Re: Self Testing Modules
by eyepopslikeamosquito (Bishop) on Dec 18, 2005 at 21:32 UTC

    Now, as far as I am concerned running:
    $debug && print "some code"; $debug && print "some more code"
    As that is just messy.

    Indeed. To make tracing code less messy, have a look at TheDamian's Smart::Comments module.

Re: Self Testing Modules
by eyepopslikeamosquito (Bishop) on Dec 18, 2005 at 21:21 UTC

    Though you can do that in Perl, I can't recommend it as a "best practice" (in either Perl or Python) because it doesn't scale well as your module (and its tests) grow.

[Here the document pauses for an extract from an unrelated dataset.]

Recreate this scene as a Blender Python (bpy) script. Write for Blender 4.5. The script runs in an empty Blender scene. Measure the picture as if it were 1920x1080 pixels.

    The recommended testing solution for Perl is Test::More (start by reading Test::Tutorial), and for Python it's PyUnit.

      it doesn't scale well as your module (and its tests) grow

      Would you explain that?

      Examine what is said, not who speaks -- Silence betokens consent -- Love the truth but pardon error.
      Lingua non convalesco, consenesco et abolesco. -- Rule 1 has a caveat! -- Who broke the cabal?
      "Science is about questioning the status quo. Questioning authority".
      In the absence of evidence, opinion is indistinguishable from prejudice.

        When writing a lot of tests, having one large monolithic block of tests can become difficult to manage. For example, with Test::More, it is more manageable to write many small .t files, rather than one large one.